-------- Dataset extract --------

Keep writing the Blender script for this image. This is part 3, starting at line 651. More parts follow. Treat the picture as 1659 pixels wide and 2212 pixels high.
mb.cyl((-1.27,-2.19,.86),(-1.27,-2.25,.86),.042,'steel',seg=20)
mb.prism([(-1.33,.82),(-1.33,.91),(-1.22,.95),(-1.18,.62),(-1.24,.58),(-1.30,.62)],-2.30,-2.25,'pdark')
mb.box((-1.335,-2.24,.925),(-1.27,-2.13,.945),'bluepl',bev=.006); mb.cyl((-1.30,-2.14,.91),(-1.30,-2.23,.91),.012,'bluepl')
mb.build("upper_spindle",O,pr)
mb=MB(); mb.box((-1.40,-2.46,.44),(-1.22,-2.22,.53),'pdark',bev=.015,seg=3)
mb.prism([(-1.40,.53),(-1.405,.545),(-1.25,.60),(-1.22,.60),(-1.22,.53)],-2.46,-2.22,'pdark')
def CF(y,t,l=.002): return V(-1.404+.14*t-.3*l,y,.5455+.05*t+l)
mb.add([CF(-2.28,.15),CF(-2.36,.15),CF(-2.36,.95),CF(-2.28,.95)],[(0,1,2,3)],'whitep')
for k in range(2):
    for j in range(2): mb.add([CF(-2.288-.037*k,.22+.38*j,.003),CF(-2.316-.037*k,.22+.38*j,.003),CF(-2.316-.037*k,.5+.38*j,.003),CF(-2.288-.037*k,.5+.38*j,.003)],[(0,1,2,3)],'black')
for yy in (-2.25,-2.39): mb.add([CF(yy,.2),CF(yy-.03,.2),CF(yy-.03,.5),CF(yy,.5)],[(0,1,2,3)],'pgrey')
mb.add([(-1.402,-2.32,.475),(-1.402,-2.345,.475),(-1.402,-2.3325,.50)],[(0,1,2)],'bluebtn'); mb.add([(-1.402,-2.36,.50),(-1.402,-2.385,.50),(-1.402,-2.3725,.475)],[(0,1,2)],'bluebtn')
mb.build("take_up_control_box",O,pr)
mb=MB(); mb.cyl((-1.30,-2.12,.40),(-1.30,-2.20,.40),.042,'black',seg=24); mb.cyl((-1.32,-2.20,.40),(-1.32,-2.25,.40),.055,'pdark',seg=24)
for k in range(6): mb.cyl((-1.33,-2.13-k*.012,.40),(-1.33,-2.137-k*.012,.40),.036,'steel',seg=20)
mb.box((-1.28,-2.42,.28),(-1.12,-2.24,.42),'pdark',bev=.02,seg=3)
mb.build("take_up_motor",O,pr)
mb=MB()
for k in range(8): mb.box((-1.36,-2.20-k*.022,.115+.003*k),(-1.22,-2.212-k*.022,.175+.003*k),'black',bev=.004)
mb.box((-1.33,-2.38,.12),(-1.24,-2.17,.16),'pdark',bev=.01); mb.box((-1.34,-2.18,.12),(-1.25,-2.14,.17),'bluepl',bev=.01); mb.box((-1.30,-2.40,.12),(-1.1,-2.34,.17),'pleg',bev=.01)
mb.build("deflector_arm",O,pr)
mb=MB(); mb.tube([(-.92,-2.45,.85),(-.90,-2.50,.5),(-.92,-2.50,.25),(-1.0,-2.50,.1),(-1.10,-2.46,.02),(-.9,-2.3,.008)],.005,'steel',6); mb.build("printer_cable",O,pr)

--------

▶ **What you need to do**
Your task is to repeat each line of the material exactly.

▶ **Answer to the problem**
Keep writing the Blender script for this image. This is part 3, starting at line 651. More parts follow. Treat the picture as 1659 pixels wide and 2212 pixels high.
mb.cyl((-1.27,-2.19,.86),(-1.27,-2.25,.86),.042,'steel',seg=20)
mb.prism([(-1.33,.82),(-1.33,.91),(-1.22,.95),(-1.18,.62),(-1.24,.58),(-1.30,.62)],-2.30,-2.25,'pdark')
mb.box((-1.335,-2.24,.925),(-1.27,-2.13,.945),'bluepl',bev=.006); mb.cyl((-1.30,-2.14,.91),(-1.30,-2.23,.91),.012,'bluepl')
mb.build("upper_spindle",O,pr)
mb=MB(); mb.box((-1.40,-2.46,.44),(-1.22,-2.22,.53),'pdark',bev=.015,seg=3)
mb.prism([(-1.40,.53),(-1.405,.545),(-1.25,.60),(-1.22,.60),(-1.22,.53)],-2.46,-2.22,'pdark')
def CF(y,t,l=.002): return V(-1.404+.14*t-.3*l,y,.5455+.05*t+l)
mb.add([CF(-2.28,.15),CF(-2.36,.15),CF(-2.36,.95),CF(-2.28,.95)],[(0,1,2,3)],'whitep')
for k in range(2):
    for j in range(2): mb.add([CF(-2.288-.037*k,.22+.38*j,.003),CF(-2.316-.037*k,.22+.38*j,.003),CF(-2.316-.037*k,.5+.38*j,.003),CF(-2.288-.037*k,.5+.38*j,.003)],[(0,1,2,3)],'black')
for yy in (-2.25,-2.39): mb.add([CF(yy,.2),CF(yy-.03,.2),CF(yy-.03,.5),CF(yy,.5)],[(0,1,2,3)],'pgrey')
mb.add([(-1.402,-2.32,.475),(-1.402,-2.345,.475),(-1.402,-2.3325,.50)],[(0,1,2)],'bluebtn'); mb.add([(-1.402,-2.36,.50),(-1.402,-2.385,.50),(-1.402,-2.3725,.475)],[(0,1,2)],'bluebtn')
mb.build("take_up_control_box",O,pr)
mb=MB(); mb.cyl((-1.30,-2.12,.40),(-1.30,-2.20,.40),.042,'black',seg=24); mb.cyl((-1.32,-2.20,.40),(-1.32,-2.25,.40),.055,'pdark',seg=24)
for k in range(6): mb.cyl((-1.33,-2.13-k*.012,.40),(-1.33,-2.137-k*.012,.40),.036,'steel',seg=20)
mb.box((-1.28,-2.42,.28),(-1.12,-2.24,.42),'pdark',bev=.02,seg=3)
mb.build("take_up_motor",O,pr)
mb=MB()
for k in range(8): mb.box((-1.36,-2.20-k*.022,.115+.003*k),(-1.22,-2.212-k*.022,.175+.003*k),'black',bev=.004)
mb.box((-1.33,-2.38,.12),(-1.24,-2.17,.16),'pdark',bev=.01); mb.box((-1.34,-2.18,.12),(-1.25,-2.14,.17),'bluepl',bev=.01); mb.box((-1.30,-2.40,.12),(-1.1,-2.34,.17),'pleg',bev=.01)
mb.build("deflector_arm",O,pr)
mb=MB(); mb.tube([(-.92,-2.45,.85),(-.90,-2.50,.5),(-.92,-2.50,.25),(-1.0,-2.50,.1),(-1.10,-2.46,.02),(-.9,-2.3,.008)],.005,'steel',6); mb.build("printer_cable",O,pr)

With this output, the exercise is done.